On the floor in the back of the warehouse, next to a long table covered with clotted glue, is a pile of wooden boughs, on their way to becoming marijuana stems.

"Maple boughs," says Kozma. "It's gathered for us by woodcutters in Ocala."

"It comes in straight, and needs forks," says Vladimir, Artanica's tree-builder. A Cuban immigrant who says he used to fly fighter jets, Vladimir now glues the leaves and hand-painted buds to the maple boughs waiting in their moss-covered baskets.

Kozma insists that all this attention to detail has paid off.

"Sometimes I think I have to put a big sign on the product: DO NOT SMOKE," he says.

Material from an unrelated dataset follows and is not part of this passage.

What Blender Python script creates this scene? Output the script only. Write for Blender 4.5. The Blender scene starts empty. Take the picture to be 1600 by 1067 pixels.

But White and Kozma do acknowledge that their pot isn't perfect. A horticultural association in California returned an order, for example, complaining that it wasn't realistic enough.

"It's not an exact replica," says White. "It is very, very difficult to replicate nature." He and Kozma promise that they're working on it.

In the meantime, for another opinion, New Times consulted the DEA's Fort Lauderdale office.

"Would I use that as a training tool?" said the DEA agent on duty. "Not really." Pointing to a photograph of a marijuana leaf in a thick reference book, he showed how Artanica's pot seemed to have extra leaf sections. "If I used this for training purposes, the first thing I'd do would be to cut off the tip of the bud, and snip off these. But that reddish tint..."

FAU's Dan Alexander, meanwhile, is amused that some law enforcement agencies are ordering the not-so-faithful renderings of cannibis.

"This is the stuff police use to teach themselves? I think it's kind of funny," says the NORML chapter president. "They're really throwing themselves off."